Düşünceleri olumlu veya olumsuz olarak ayıranlar, kalbinizin vücudunuza kanı pompalarken ayak parmak uçlarınıza az mı ya da çok mu kan pompaladığını sorguluyor musunuz?
Kalbinizi serbest bıraktığınız gibi, serbest bırakın beyninizi de işini güzelce yapsın, o zaten işini bilir.
Duyguları azı karar çoğu zarar diye ayıranlar, böbreklerinizin besinleri az mı yoksa çok mu süzdüğüne karışıyor musunuz?
Böbreklerinizi serbest bıraktığınız gibi, serbest bırakın duygularınızı da güzelce yaşansın. Duygular da işini bilir.
Düşünceler de duygular da serbest bırakılmalı ve insan gibi yaşanmalı…
Yaşanmalı ki insan olduğumuz asla unutulmasın. Ve şu da unutulmasın her düşünce ve duygu da zaten kalıcı değil gelip geçicidir.
O yüzden ağlamaksa göz pınarlarınız kuruyana, gülmekse gözlerinizden yaşlar gelene kadar…
Korkuysa elleriniz ayaklarınız titreyene, cesaretse sonuca ulaşana kadar…
Mutluluksa ayaklarınız yerden kesilene, mutsuzluksa uykularınız kaçana kadar yaşayın…
Yaşayın, en sonuna kadar yaşayın. Korkmayın çoğundan, nitelik çoklukla değişmez merak etmeyin…
İnsanız biz sıkıntı yoksa sıkıntı var demektir.

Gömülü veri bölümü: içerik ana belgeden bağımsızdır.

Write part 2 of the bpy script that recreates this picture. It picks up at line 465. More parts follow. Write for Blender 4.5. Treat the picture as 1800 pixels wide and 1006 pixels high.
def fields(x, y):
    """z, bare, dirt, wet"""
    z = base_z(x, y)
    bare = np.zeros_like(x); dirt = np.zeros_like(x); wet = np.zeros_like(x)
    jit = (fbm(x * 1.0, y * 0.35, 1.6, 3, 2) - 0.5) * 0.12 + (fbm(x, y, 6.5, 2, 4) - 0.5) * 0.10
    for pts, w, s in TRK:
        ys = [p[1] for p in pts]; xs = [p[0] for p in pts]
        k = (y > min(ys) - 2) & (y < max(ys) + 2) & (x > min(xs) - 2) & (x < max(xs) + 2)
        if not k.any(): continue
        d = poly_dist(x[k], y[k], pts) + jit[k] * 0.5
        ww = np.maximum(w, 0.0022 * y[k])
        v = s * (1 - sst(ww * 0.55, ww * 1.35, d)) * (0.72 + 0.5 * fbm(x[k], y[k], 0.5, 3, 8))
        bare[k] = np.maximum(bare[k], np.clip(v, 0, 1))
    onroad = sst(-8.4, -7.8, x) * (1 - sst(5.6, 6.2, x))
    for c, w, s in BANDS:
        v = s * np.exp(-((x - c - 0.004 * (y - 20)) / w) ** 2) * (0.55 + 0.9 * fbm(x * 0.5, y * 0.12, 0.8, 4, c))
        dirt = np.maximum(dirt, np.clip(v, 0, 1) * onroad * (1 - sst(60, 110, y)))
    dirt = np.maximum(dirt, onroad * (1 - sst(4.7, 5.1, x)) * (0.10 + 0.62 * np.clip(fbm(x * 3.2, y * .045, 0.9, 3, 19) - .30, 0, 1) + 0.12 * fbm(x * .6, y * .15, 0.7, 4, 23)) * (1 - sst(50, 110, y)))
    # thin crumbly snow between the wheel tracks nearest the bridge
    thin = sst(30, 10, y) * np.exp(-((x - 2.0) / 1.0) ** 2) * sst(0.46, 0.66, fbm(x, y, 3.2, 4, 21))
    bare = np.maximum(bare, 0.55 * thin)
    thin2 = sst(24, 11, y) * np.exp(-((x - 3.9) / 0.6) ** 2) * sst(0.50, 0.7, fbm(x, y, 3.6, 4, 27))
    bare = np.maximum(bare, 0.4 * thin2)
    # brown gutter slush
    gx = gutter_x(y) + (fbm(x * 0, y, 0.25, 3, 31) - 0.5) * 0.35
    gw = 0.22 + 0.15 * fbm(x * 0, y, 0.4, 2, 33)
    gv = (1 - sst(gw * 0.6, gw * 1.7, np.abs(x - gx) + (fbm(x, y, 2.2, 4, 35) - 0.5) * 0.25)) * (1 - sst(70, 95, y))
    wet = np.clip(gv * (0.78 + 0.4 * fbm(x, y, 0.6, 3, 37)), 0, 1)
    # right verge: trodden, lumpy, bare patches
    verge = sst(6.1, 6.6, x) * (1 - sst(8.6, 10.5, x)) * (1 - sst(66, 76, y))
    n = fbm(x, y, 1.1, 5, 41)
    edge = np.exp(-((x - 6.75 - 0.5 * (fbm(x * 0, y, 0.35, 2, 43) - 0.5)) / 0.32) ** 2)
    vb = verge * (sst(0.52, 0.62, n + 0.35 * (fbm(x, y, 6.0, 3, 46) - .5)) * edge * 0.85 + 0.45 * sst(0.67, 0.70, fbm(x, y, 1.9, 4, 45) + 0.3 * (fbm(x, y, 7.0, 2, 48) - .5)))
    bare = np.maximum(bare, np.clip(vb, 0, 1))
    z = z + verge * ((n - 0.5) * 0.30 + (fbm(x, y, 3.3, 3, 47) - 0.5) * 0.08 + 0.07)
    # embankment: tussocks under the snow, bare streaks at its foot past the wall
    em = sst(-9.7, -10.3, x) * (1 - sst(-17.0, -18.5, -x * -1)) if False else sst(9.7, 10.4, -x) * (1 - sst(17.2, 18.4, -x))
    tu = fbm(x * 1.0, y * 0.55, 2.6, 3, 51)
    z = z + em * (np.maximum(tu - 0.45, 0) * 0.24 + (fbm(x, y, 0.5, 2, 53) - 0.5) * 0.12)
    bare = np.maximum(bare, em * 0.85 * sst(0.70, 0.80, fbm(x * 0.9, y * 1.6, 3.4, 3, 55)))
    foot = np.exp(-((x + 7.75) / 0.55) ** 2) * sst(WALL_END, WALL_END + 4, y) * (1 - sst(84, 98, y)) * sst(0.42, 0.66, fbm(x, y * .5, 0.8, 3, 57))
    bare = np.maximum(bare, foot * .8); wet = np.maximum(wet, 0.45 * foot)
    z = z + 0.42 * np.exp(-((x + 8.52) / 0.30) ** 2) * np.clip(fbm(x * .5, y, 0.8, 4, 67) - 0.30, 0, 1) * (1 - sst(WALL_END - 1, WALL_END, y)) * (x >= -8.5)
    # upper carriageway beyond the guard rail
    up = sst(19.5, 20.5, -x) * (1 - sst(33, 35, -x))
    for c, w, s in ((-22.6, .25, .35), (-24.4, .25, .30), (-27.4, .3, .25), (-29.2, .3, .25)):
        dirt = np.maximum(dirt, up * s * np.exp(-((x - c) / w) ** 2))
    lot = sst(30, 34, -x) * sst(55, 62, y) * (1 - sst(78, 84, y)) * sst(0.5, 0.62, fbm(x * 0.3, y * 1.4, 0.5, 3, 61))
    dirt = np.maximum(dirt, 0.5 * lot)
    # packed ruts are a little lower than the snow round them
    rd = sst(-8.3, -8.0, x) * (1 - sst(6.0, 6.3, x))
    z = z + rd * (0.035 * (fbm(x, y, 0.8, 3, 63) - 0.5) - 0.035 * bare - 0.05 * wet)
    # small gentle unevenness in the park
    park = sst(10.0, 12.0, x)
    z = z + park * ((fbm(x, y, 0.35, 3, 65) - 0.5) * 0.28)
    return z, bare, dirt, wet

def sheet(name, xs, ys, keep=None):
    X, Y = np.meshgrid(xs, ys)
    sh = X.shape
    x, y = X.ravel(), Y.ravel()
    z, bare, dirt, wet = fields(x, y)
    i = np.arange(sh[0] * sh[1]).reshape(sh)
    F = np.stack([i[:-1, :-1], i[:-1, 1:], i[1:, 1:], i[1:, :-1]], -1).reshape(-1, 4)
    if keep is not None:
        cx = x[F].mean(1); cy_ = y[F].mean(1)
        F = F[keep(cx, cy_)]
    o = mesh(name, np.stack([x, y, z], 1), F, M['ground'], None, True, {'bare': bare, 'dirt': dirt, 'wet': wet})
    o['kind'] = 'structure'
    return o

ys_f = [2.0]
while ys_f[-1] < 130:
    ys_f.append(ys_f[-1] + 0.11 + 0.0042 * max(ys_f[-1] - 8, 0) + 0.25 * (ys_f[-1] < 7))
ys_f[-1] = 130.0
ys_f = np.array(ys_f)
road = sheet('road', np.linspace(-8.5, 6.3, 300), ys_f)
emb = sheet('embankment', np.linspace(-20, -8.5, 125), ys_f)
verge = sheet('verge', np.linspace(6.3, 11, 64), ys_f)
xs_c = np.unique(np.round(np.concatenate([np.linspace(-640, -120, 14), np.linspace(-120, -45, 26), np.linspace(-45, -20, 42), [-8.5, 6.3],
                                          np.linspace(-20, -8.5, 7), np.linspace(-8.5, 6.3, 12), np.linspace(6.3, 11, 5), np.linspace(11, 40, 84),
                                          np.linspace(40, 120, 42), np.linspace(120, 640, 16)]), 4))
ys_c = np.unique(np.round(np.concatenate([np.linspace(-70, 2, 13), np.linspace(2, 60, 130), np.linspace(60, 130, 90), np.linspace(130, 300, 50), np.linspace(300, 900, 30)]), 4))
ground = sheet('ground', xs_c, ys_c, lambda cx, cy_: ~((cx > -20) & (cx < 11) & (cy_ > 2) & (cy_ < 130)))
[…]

Kendinizi kapatmanıza gerek yok düşüncelere de duygulara da. Çok fazla takılmanıza da gelsinler, yoklasınlar, gitsinler. Zihninizi serbest bırakın, bekçilik yapmayın. Siz güvenle işinize bakın artık. Kalbiniz sevgi bekliyor, mideniz ilgi istiyor, böbrekleriniz yeterli su içmenizi istiyor, ihmal ettiğiniz ayak tırnaklarınıza, sizi zorlayan nasırlarınıza bakım yapmaya ne dersiniz ya da? Psikolojinizle uğraşmayı bırakın, kendinize vakit ayırın…
Kendinizi sevin, sayın ve hep gülümseyin.